I loved Lois Lenz, Lesbian Secretary, it was hilarious. So I was excited to read this one as well. While it had a lot of the same campy snark and 50's "gay" double entendre references, it was missing something for me that Lois Lenz had.
That's not to say I didn't enjoy this book. I liked it a lot. Some of that quirky naivete was still present that I enjoyed in Lois Lenz and I liked that although representative of the 60's, practically everyone is gay and there are no judgments in the story. The only references to the actual issues of being gay during that time period or that the characters had any inkling that being a lesbian is cause for problems was that their clubs get raided and they have to hide in the basement when it happens.
I liked that there was real world reference to that but that the actual story revolved around characters acting like being a lesbian was common. No one, not even the married women attracted to Bobby, are shy about their attractions.

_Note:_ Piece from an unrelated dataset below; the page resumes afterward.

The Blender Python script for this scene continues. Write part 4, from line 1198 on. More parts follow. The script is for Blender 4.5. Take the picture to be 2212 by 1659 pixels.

I know that having a lesbian story set in a girls school is another cliche, but Ms Nolan didn't even enter into using it as a titillation factor, which is often the norm. The characters are all rather naive and particularly Bobby Blanchard is such a proper, do-things-by-the-book person that she herself would have balked at that.
What keeps the story fun and interesting are several mysteries that Bobby is compelled to find answers to, and a hot bed of crushes and romances between the varied and quirky characters.
I liked this one but not as much as the rest in the career girls series ( I read them out of order. it's a talent.) it still very much captures the 50/60s pulp novel style and I did love that several characters and locations from previous books popped up. Who doesn't want to visit the knock-knock lounge? I would love to.